## START
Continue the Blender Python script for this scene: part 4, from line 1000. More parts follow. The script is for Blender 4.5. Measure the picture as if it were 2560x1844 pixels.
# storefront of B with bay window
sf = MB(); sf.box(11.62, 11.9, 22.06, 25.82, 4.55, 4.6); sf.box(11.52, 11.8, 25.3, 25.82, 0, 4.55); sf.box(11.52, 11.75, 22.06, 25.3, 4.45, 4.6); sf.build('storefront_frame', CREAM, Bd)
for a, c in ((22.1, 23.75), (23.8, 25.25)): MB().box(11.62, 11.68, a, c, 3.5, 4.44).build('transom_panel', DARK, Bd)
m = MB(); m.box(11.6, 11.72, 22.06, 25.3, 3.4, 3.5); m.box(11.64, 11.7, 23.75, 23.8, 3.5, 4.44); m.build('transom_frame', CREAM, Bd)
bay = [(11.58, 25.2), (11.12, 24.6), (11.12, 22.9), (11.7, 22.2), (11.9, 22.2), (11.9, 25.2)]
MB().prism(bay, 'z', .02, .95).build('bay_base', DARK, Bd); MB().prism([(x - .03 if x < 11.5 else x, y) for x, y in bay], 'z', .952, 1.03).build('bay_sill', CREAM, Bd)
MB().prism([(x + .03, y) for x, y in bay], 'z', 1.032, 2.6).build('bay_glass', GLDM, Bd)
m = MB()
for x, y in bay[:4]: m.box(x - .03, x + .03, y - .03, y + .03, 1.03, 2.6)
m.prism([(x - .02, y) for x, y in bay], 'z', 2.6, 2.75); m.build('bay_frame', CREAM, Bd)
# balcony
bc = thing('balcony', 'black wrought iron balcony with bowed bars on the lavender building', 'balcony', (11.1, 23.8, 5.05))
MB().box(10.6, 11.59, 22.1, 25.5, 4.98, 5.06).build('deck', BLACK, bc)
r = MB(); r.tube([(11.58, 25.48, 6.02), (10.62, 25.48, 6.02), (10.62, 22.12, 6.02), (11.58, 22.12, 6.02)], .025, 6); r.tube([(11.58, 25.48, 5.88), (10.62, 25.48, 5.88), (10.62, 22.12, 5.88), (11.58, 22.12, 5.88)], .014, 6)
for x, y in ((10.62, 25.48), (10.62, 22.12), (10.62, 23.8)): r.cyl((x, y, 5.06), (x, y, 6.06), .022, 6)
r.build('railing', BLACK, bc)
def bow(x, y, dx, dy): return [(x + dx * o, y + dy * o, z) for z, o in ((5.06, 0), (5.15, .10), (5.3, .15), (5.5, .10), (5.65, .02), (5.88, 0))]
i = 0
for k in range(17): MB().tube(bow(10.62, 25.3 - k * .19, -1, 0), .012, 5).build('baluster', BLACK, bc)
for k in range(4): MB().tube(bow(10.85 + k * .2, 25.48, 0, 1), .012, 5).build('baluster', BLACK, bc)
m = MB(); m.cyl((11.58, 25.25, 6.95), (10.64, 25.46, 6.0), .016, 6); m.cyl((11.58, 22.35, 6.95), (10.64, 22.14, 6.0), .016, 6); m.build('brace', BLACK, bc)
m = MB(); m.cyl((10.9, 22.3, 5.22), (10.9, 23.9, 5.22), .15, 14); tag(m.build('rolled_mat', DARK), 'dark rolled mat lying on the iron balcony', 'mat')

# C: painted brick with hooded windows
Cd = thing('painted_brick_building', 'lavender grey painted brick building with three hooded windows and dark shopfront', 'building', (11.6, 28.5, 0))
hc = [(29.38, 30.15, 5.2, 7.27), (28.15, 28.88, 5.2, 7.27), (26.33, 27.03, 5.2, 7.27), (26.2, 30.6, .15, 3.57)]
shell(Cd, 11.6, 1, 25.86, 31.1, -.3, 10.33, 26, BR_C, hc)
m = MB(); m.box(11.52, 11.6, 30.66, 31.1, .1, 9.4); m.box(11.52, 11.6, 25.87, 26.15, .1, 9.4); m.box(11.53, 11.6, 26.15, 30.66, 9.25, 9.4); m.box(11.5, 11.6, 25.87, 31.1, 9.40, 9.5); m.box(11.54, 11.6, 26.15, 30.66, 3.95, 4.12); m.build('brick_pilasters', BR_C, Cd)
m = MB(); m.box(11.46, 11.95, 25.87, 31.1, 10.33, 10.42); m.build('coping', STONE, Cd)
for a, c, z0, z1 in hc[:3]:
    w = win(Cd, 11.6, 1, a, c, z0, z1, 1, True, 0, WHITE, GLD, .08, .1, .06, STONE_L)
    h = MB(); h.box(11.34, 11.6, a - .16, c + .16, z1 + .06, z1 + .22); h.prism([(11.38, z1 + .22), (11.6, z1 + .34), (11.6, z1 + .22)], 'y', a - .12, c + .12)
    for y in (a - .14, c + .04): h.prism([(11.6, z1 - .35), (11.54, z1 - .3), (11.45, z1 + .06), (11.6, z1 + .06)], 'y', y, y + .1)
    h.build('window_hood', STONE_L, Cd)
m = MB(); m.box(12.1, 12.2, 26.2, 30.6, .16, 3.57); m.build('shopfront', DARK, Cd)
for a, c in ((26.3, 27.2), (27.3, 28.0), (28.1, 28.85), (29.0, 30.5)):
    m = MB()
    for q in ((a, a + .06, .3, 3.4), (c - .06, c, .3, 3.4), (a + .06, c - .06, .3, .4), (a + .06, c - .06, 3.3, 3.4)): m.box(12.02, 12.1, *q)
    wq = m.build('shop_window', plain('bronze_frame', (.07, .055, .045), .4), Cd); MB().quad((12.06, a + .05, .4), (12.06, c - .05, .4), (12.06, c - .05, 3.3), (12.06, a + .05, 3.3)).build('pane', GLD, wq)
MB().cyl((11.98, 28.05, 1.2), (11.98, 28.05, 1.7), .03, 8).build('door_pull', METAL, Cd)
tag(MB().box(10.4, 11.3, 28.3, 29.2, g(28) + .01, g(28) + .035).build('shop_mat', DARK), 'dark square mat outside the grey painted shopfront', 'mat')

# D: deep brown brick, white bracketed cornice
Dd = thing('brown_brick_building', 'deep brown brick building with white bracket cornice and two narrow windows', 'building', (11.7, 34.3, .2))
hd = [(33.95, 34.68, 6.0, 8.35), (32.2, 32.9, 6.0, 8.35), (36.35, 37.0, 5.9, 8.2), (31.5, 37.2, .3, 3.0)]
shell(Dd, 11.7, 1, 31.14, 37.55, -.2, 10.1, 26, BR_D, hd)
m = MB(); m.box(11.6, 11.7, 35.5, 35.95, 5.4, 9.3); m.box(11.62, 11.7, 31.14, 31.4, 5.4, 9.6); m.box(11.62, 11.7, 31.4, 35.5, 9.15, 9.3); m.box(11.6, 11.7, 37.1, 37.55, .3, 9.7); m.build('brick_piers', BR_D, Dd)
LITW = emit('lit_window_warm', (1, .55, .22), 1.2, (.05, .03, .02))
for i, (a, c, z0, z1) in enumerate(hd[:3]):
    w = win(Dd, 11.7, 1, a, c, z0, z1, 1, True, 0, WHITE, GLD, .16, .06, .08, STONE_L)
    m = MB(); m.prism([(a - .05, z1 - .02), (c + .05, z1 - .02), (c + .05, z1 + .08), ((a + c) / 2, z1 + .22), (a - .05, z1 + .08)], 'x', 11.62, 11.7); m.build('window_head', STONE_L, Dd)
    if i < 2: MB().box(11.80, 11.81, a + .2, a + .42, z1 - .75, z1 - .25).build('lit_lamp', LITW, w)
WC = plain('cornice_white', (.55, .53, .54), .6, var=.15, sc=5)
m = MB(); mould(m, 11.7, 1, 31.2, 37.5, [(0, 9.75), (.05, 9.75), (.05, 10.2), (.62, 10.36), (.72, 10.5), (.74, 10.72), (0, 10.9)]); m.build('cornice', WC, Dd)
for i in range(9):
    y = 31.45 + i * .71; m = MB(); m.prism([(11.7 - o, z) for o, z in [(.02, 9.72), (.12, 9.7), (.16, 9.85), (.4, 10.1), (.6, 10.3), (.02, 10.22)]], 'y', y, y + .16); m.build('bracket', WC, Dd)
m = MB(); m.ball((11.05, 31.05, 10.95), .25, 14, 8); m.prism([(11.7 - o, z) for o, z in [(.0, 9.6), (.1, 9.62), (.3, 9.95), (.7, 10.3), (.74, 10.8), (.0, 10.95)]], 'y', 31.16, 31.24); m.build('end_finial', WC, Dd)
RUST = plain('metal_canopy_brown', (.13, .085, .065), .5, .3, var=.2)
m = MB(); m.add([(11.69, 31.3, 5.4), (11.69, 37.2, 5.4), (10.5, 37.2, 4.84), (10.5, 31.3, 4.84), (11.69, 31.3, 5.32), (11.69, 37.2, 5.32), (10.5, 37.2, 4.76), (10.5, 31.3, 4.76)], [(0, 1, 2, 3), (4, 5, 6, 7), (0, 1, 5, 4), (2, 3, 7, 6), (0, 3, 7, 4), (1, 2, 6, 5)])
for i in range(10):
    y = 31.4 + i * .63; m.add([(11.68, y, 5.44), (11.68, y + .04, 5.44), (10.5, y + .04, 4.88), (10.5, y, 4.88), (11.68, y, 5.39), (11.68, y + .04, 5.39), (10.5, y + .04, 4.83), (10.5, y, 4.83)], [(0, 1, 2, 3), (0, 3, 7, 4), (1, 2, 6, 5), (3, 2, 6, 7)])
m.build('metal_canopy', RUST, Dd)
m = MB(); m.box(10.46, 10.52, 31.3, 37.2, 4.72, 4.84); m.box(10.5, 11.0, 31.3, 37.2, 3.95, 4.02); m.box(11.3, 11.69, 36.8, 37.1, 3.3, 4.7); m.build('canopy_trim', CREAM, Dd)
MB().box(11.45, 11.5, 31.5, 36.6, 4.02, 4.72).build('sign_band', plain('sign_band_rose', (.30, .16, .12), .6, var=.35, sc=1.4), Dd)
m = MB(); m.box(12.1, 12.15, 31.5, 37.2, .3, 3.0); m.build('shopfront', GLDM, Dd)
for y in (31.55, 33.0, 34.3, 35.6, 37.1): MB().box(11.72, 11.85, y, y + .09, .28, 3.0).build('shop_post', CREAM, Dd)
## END
Everything from the first line through the line containing "iron balcony', 'mat')" should be quoted exactly, and nothing beyond it.

Continue the Blender Python script for this scene: part 4, from line 1000. More parts follow. The script is for Blender 4.5. Measure the picture as if it were 2560x1844 pixels.
# storefront of B with bay window
sf = MB(); sf.box(11.62, 11.9, 22.06, 25.82, 4.55, 4.6); sf.box(11.52, 11.8, 25.3, 25.82, 0, 4.55); sf.box(11.52, 11.75, 22.06, 25.3, 4.45, 4.6); sf.build('storefront_frame', CREAM, Bd)
for a, c in ((22.1, 23.75), (23.8, 25.25)): MB().box(11.62, 11.68, a, c, 3.5, 4.44).build('transom_panel', DARK, Bd)
m = MB(); m.box(11.6, 11.72, 22.06, 25.3, 3.4, 3.5); m.box(11.64, 11.7, 23.75, 23.8, 3.5, 4.44); m.build('transom_frame', CREAM, Bd)
bay = [(11.58, 25.2), (11.12, 24.6), (11.12, 22.9), (11.7, 22.2), (11.9, 22.2), (11.9, 25.2)]
MB().prism(bay, 'z', .02, .95).build('bay_base', DARK, Bd); MB().prism([(x - .03 if x < 11.5 else x, y) for x, y in bay], 'z', .952, 1.03).build('bay_sill', CREAM, Bd)
MB().prism([(x + .03, y) for x, y in bay], 'z', 1.032, 2.6).build('bay_glass', GLDM, Bd)
m = MB()
for x, y in bay[:4]: m.box(x - .03, x + .03, y - .03, y + .03, 1.03, 2.6)
m.prism([(x - .02, y) for x, y in bay], 'z', 2.6, 2.75); m.build('bay_frame', CREAM, Bd)
# balcony
bc = thing('balcony', 'black wrought iron balcony with bowed bars on the lavender building', 'balcony', (11.1, 23.8, 5.05))
MB().box(10.6, 11.59, 22.1, 25.5, 4.98, 5.06).build('deck', BLACK, bc)
r = MB(); r.tube([(11.58, 25.48, 6.02), (10.62, 25.48, 6.02), (10.62, 22.12, 6.02), (11.58, 22.12, 6.02)], .025, 6); r.tube([(11.58, 25.48, 5.88), (10.62, 25.48, 5.88), (10.62, 22.12, 5.88), (11.58, 22.12, 5.88)], .014, 6)
for x, y in ((10.62, 25.48), (10.62, 22.12), (10.62, 23.8)): r.cyl((x, y, 5.06), (x, y, 6.06), .022, 6)
r.build('railing', BLACK, bc)
def bow(x, y, dx, dy): return [(x + dx * o, y + dy * o, z) for z, o in ((5.06, 0), (5.15, .10), (5.3, .15), (5.5, .10), (5.65, .02), (5.88, 0))]
i = 0
for k in range(17): MB().tube(bow(10.62, 25.3 - k * .19, -1, 0), .012, 5).build('baluster', BLACK, bc)
for k in range(4): MB().tube(bow(10.85 + k * .2, 25.48, 0, 1), .012, 5).build('baluster', BLACK, bc)
m = MB(); m.cyl((11.58, 25.25, 6.95), (10.64, 25.46, 6.0), .016, 6); m.cyl((11.58, 22.35, 6.95), (10.64, 22.14, 6.0), .016, 6); m.build('brace', BLACK, bc)
m = MB(); m.cyl((10.9, 22.3, 5.22), (10.9, 23.9, 5.22), .15, 14); tag(m.build('rolled_mat', DARK), 'dark rolled mat lying on the iron balcony', 'mat')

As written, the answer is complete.